EVOLUTION OF THE COMPACTION PROCESS AND STRESS-STRAIN STATE OF POROUS BILLETS DURING HOT FORGING IN DIES WITH A DOUBLE-SIDED conical flash GUTTER

Abstract

Hot forging of a porous billet in a semi-closed die with a double-sided sided conical flash gutter was modeled using the finite element method with the DEFORM 2D/3D software package. Analysis of the modeling results identified three consecutive stages of the process, driven by variations in the stress-strain state of the forged workpiece. A significant uneven distribution of axial and radial strains over the workpiece cross-section was established at different stages of the process. At the initial stage, the density distribution over the forged material was characterized by significantly higher values in the central region of the forged workpiece compared to the peripheral areas. However, after the die cavity was filled, the material density averaged over the workpiece cross-section. At the final forging stage, the entire volume of the forged workpiece was compacted to an almost nonporous state.
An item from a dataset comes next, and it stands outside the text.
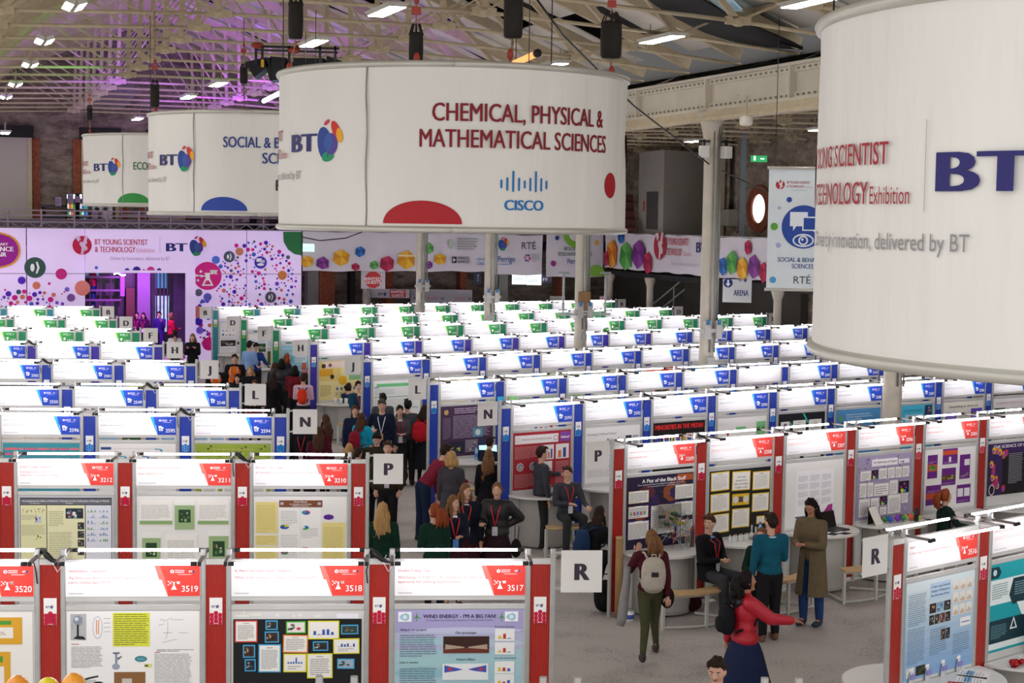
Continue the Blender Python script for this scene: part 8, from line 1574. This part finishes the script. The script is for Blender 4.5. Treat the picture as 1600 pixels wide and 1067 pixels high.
# ring binder display stand and colourful models on 3206
p, th = tbl('3206', .28, -.3); o = thing('display_binder', 'propped white display binder on the table of booth 3206', 'binder', p, th+.3); mb = MB(); mb.box((-.11, 0, 0), (.11, .012, .3)); l = mb.build('front_cover', mat('binder_page', '#e9e6dc', .5), o); l.rotation_euler = (R(-28), 0, 0); mb = MB(); mb.box((-.115, .012, -.0), (.115, .02, .305)); l = mb.build('back_cover', BLACKP, o); l.rotation_euler = (R(-28), 0, 0); mb = MB(); mb.box((-.11, .14, 0), (.11, .15, .27)); l = mb.build('rear_leaf', BLACKP, o)
oc = ('#c8302c', '#2c9a4a', '#2c5fc8', '#e0c02c', '#d8603a', '#7a3ab8', '#2cb0b0')
for i in range(14):
    p, th = tbl('3206', .42+.05*i+.01*math.sin(i*3), -.16-.06*(i % 3), TH); c = oc[i % 7]; z = .0
    o = thing('origami_model', ('small folded %s paper model in the '+('left' if i < 7 else 'right')+' half of the row of models') % {'#c8302c': 'red', '#2c9a4a': 'green', '#2c5fc8': 'blue', '#e0c02c': 'yellow', '#d8603a': 'orange', '#7a3ab8': 'violet', '#2cb0b0': 'turquoise'}[c], 'paper model', p, th+i, 'folded paper models on the table of booth 3206')
    mb = MB(); s_ = .045+.01*(i % 3); mb.add([(0, 0, s_*2), (s_, 0, s_), (0, s_, s_), (-s_, 0, s_), (0, -s_, s_), (0, 0, 0)], [(0, 1, 2), (0, 2, 3), (0, 3, 4), (0, 4, 1), (5, 2, 1), (5, 3, 2), (5, 4, 3), (5, 1, 4)]); mb.add([(0, 0, s_*1.2), (s_*1.8, s_*.3, s_*2.2), (s_*.5, -s_*.5, s_*.9)], [(0, 1, 2), (2, 1, 0)]); mb.build('folded_paper', mat('origami_%s' % c.strip('#'), c, .5), o)
p, th = tbl('3206', 1.02, -.35); o = thing('black_flask', 'black drinking flask on the table of booth 3206', 'flask', p, th); mb = MB(); mb.lathe([(.034, 0), (.036, .16), (.03, .18)], 14); mb.build('flask_body', BLACKP, o); mb = MB(); mb.lathe([(.022, .18), (.022, .22)], 12); mb.build('flask_lid', mat('dark_lid', '#2a2a2c', .4), o)
p, th = tbl('3206', 1.14, -.22); o = thing('yellow_paper_block', 'yellow green paper block beside the black flask', 'paper block', p, th); mb = MB(); [mb.box((-.08+.003*i, -.05, .012*i), (.08+.003*i, .05, .012*i+.011)) for i in range(4)]; mb.build('sheets', mat('yellow_green_paper', '#c8cc5a', .6), o)
# electronic contraption on 3209
p, th = tbl('3209', .80, -.22); o = thing('electronics_model', 'tangled breadboard and wire contraption standing on the table of booth 3209', 'electronics', p, th); rgg = random.Random(9)
mb = MB(); mb.box((-.27, .10, .30), (.15, .13, .62)); mb.build('clear_board', mat('dull_clear_board', '#8f8d84', .3, vary=.3, vscale=14), o)
for i in range(9): x, z = rgg.uniform(-.26, .14), rgg.uniform(.3, .58); mb = MB(); mb.box((x, .05, z), (x+.08, .10, z+.04)); mb.build('circuit_module', mat('circuit_%d' % (i % 4), ('#3a5a3a', '#8a8a84', '#2a2a2c', '#b8a03a')[i % 4], .5, vary=.3, vscale=30), o)
for ci, c in enumerate(('#c8302c', '#e0c02c', '#2c8a4a', '#17171a', '#2c4fc8', '#d8d4cc')):
    mb = MB()
    for i in range(6):
        a = Vector((rgg.uniform(-.28, .25), rgg.uniform(-.12, .12), rgg.uniform(.05, .6))); b = Vector((rgg.uniform(-.28, .3), rgg.uniform(-.12, .12), rgg.uniform(.0, .5))); m = (a+b)/2+Vector((rgg.uniform(-.1, .12), rgg.uniform(-.1, .05), rgg.uniform(.05, .2))); mb.tube(bez(a, m, b, 6), .003, 4)
    mb.build('wire', mat('wire_%s' % c.strip('#'), c, .5), o)
mb = MB(); [mb.bar((x, .11, 0), (x, .11, .62), .012) for x in (-.27, .15)]; mb.bar((-.27, .11, .62), (.15, .11, .62), .012); [mb.tube([(.22, -.02+.05*k, 0), (.22, -.02+.05*k, .4)], .012, 6) for k in range(3)]; mb.bar((.15, .0, .4), (.28, .1, .4), .012); mb.build('stand_frame', ALU, o)
mb = MB(); mb.lathe([(.03, 0), (.03, .25), (.01, .3)], 10, (.24, -.05, .02)); mb.build('test_tube', mat('brown_tube', '#5a4030', .3), o)
# clear hanging pouches on 3516, roll tube, cans
for i in range(4):
    p, th, bo = BOOTHS['3516']; w = p+Matrix.Rotation(th, 3, 'Z') @ Vector((.17+.27*i, -.02, .98)); o = thing('sample_pouch', 'clear sample pouch hanging below the pale blue poster, %s from the aisle' % ORD[i], 'pouch', w, th, 'clear sample pouches at booth 3516'); mb = MB(); mb.ell((0, -.012, -.06), (.045, .012, .11), 12, 8); mb.build('pouch_film', mat('clear_pouch_film', '#c9ccd2', .15, coat=.5), o); mb = MB(); mb.box((-.04, -.034, -.03), (.04, -.024, .02)); mb.build('pouch_label', mat('lilac_label', '#8a86c8', .5), o); mb = MB(); mb.box((-.03, -.006, .04), (.03, 0, .075)); mb.build('hanger_tab', SIGNW, o)
p, th, bo = BOOTHS['3209']; w = p+Matrix.Rotation(th, 3, 'Z') @ Vector((-.12, -.10, 0)); o = thing('cardboard_tube', 'tall brown cardboard tube leaning at the first red post of booth 3209', 'tube', w, th); mb = MB(); mb.lathe([(.05, 0), (.05, 1.12)], 16); mb.build('tube_wall', mat('brown_cardboard', '#9c7a4c', .7, vary=.1), o); mb = MB(); mb.lathe([(.052, 1.10), (.052, 1.14)], 16); mb.build('end_cap', mat('pale_tube_cap', '#b8976a', .7), o)
w = p+Matrix.Rotation(th, 3, 'Z') @ Vector((-.08, -.3, 0)); o = thing('paint_tin', 'small white tin with a blue label on the floor by the cardboard tube', 'tin', w, th); mb = MB(); mb.lathe([(.07, 0), (.07, .14)], 16); mb.build('tin_body', SIGNW, o); mb = MB(); mb.lathe([(.0715, .03), (.0715, .09)], 16); mb.build('tin_label', mat('tin_blue_label', '#3a5ab0', .5), o); mb = MB(); mb.lathe([(.072, .14), (.066, .15)], 16); mb.build('tin_lid', ALU, o)
def floorbag(px, py, label, c, sx=.2, sy=.14, sz=.2, name='floor_bag'):
    p = at(px, py, z=0); o = thing(name, label, 'bag', (p.x, p.y, 0), .3); m = cloth('bag_%s' % c.strip('#'), c); mb = MB(); mb.ell((0, 0, sz), (sx, sy, sz), 18, 12, fn=lambda p: (1/max((abs(p.x)**4+abs(p.y)**4+abs(p.z)**4)**.25, .3))*.4+.55); mb.build('bag_body', m, o); mb = MB(); mb.tube([(-.06, 0, sz*1.9), (-.05, 0, sz*2.3), (.05, 0, sz*2.3), (.06, 0, sz*1.9)], .012, 6); mb.build('bag_handle', m, o); mb = MB(); mb.ell((0, -sy*.85, sz*.75), (sx*.7, sy*.3, sz*.5), 14, 8); mb.build('front_pocket', m, o)
floorbag(1074, 955, 'dark maroon bag on the floor under the curved bench', '#33080e', .22, .14, .13); floorbag(945, 957, 'black backpack on the floor by the letter R board', '#111113', .17, .13, .24)
# booklets and red bag at the lower right table of 3515
for i in range(5):
    p, th = tbl('3515', .36+.02*math.sin(i*5), -.36, TH+.018*i); o = thing('stacked_report', 'white report in the pile at the right edge, %s from the table top' % ORD[i], 'report', p, th+.1*math.sin(i*7), 'pile of reports at booth 3515'); mb = MB(); mb.box((-.13, -.10, 0), (.13, .10, .016)); mb.build('pages', SIGNW, o)
for lx, ly, lb in ((.12, -.30, 'red foil wrapped bundle at the left of the table of booth 3515'), (.36, -.33, 'red foil bow on the pile of reports at booth 3515')):
    p, th = tbl('3515', lx, ly, TH if lx < .2 else TH+.092); o = thing('red_foil_bundle', lb, 'foil bundle', p, th); mb = MB(); rgg = random.Random(int(lx*100))
    for k in range(6): mb.ell((rgg.uniform(-.07, .07), rgg.uniform(-.04, .04), .03+rgg.uniform(0, .03)), (.04, .03, .03), 8, 6, fn=lambda p: 1+.2*math.sin(9*p.x+7*p.y))
    mb.build('foil', mat('red_foil', '#a8121c', .25, .4), o)
p, th = tbl('3515', .72, -.25); o = thing('wooden_easel_board', 'wooden edged board standing at the right edge of the photo', 'board', p, th+.2); mb = MB(); mb.box((0, 0, 0), (.4, .03, .42)); mb.build('board_face', mat('brown_board', '#8a6234', .5, vary=.15), o); mb = MB(); mb.box((-.02, -.01, 0), (0, .04, .44)); mb.box((0, -.01, .42), (.42, .04, .44)); mb.build('board_edge', ALU, o)
# balloons at the lower left
for px, c, lb in ((27, '#f0982c', 'leftmost orange balloon peeking in at the bottom left'), (75, '#e8d42c', 'yellow balloon between the two orange ones'), (115, '#f2a02c', 'right orange balloon, largest, beside the yellow one')):
    p = at(px, 1056 if px == 27 else 1059 if px == 75 else 1052, Y=12.3); r_ = .10; o = thing('balloon', lb, 'balloon', (p.x, p.y, p.z-r_*1.15), 0); mb = MB(); mb.ell((0, 0, 0), (r_, r_, r_*1.2), 22, 16, fn=lambda q_: 1-.12*max(0, -q_.z)**2); mb.build('balloon_skin', mat('balloon_%s' % c.strip('#'), c, .22, coat=.6), o); mb = MB(); mb.lathe([(.004, -r_*1.15), (.012, -r_*1.26)], 8); mb.build('knot', MATS['balloon_%s' % c.strip('#')], o); mb = MB(); mb.tube([(0, 0, -r_*1.26), (.01, .01, -r_*3), (0, 0, -p.z+r_*1.15)], .002, 4); mb.build('string', SIGNW, o)
# sticky notes
for num, lx, z, c, lb in (('2546', .12, 1.93, '#8ad87a', 'bright green sticky note under sign 2546'), ('2547', X2+.02, 1.93, '#3ab0e0', 'turquoise paper taped at the blue panel right of sign 2547')):
    p, th, bo = BOOTHS[num]; w = p+Matrix.Rotation(th, 3, 'Z') @ Vector((lx, -.03, z)); o = thing('sticky_note', lb, 'note', w, th); mb = MB(); n = 4; V = [(.16*i/n, -.012*math.sin(i*1.5), z_) for z_ in (0, .13) for i in range(n+1)]; mb.add(V+[(x, y+.002, z_) for x, y, z_ in V], [(i, i+1, i+n+2, i+n+1) for i in range(n)]+[(i+2*n+2, i+3*n+3, i+3*n+4, i+2*n+3) for i in range(n)]); mb.build('note_sheet', mat('note_%s' % c.strip('#'), c, .6), o)
# things on green-row tables
p, th = tbl('1115', .85, -.18); o = thing('framed_display', 'green and black framed display with a white card at the second green row', 'display frame', p, th); mb = MB(); mb.box((-.22, 0, 0), (.22, .04, .5)); mb.build('green_back', mat('green_felt', '#1c5a24', .8), o); mb = MB(); [mb.box(a, b) for a, b in (((-.18, -.02, .12), (-.15, 0, .46)), ((.15, -.02, .12), (.18, 0, .46)), ((-.18, -.02, .12), (.18, 0, .15)), ((-.18, -.02, .43), (.18, 0, .46)))]; mb.build('gold_frame', mat('gold_frame', '#a87a2c', .4, .4), o); mb = MB(); mb.box((-.13, -.015, .17), (.13, -.005, .41)); mb.build('white_card', SIGNW, o); mb = MB(); mb.tube([(-.12, 0, .5), (-.12, 0, .62)], .03, 6); mb.tube([(.0, 0, .5), (0, 0, .58)], .035, 6); mb.build('yellow_figure', mat('yellow_figure', '#d8cc3a', .6), o)
p, th = tbl('1003', .92, -.2); o = thing('wooden_frame_model', 'small wooden framed model on the table by the letter D board', 'model', p, th); mb = MB(); [mb.box(a, b) for a, b in (((-.2, 0, 0), (-.16, .1, .42)), ((.16, 0, 0), (.2, .1, .42)), ((-.2, 0, 0), (.2, .1, .04)), ((-.2, 0, .38), (.2, .1, .42)), ((-.02, 0, 0), (.02, .1, .42)))]; mb.build('frame', mat('model_wood', '#9a6f3c', .6, vary=.1), o); mb = MB(); mb.box((-.16, .08, .04), (.16, .1, .38)); mb.build('dark_back', DARK, o)
p, th = tbl('2200', .62, -.35); 
for i in range(3): p, th = tbl('2200', .35+.12*i, -.35-.04*i); o = thing('glass_jar', ('clear jar at the left of the table by the letter J board', 'clear jar in the middle of the table by the letter J board', 'clear jar at the right of the table by the letter J board')[i], 'jar', p, th); mb = MB(); mb.lathe([(.04, 0), (.045, .1), (.04, .12)], 12); mb.build('jar_glass', GLASS, o); mb = MB(); mb.lathe([(.042, .12), (.042, .14)], 12); mb.build('jar_lid', SIGNW, o)
# small toy on row P top (green leaf ornament on 2107 panel)
p, th, bo = BOOTHS['2108']; w = p+Matrix.Rotation(th, 3, 'Z') @ Vector((X2+.1, 0, 2.40)); o = thing('green_ornament', 'small green leafy ornament on the violet panel of booth 2108', 'ornament', w, th); mb = MB(); [mb.ell((.05*math.cos(k*1.3), .03*math.sin(k), .05+.02*k), (.05, .02, .025), 8, 5) for k in range(5)]; mb.build('leaves', mat('plastic_leaf', '#2c9a3a', .5), o)
# ============================================================ apply the voxel unions in one pass
for o_, vx in REM:
    m_ = o_.modifiers.new('r', 'REMESH'); m_.mode = 'VOXEL'; m_.voxel_size = vx; m_.use_smooth_shade = True
    s_ = o_.modifiers.new('s', 'SMOOTH'); s_.factor = .5; s_.iterations = 4 if vx < .02 else 2
dg = bpy.context.evaluated_depsgraph_get(); new = []
for o_, vx in REM: new.append(bpy.data.meshes.new_from_object(o_.evaluated_get(dg)))
hands = {o_.name: hd for o_, hd in HANDS}
for (o_, vx), me in zip(REM, new):
    o_.modifiers.clear()
    if o_.name in hands:
        bm = bmesh.new(); bm.from_mesh(me); t = hands[o_.name].mesh('t', me.materials[0] or SKINS['pale']); bm.from_mesh(t); bm.to_mesh(me); bm.free(); bpy.data.meshes.remove(t)
    me.polygons.foreach_set('use_smooth', [True]*len(me.polygons)); o_.data = me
This indicated that the axial component significantly influenced the compaction process at the initial and intermediate forging stages. Nevertheless, after the die cavity was filled, intense flow was observed predominantly in the radial direction, and therefore the radial strain component directly influenced the compaction process. The effective stress distribution, closely correlating with the relative density distribution over the workpiece cross-section at the initial and intermediate forging stages, changed after the die cavity was filled and the excess material was extruded into the flash gutter.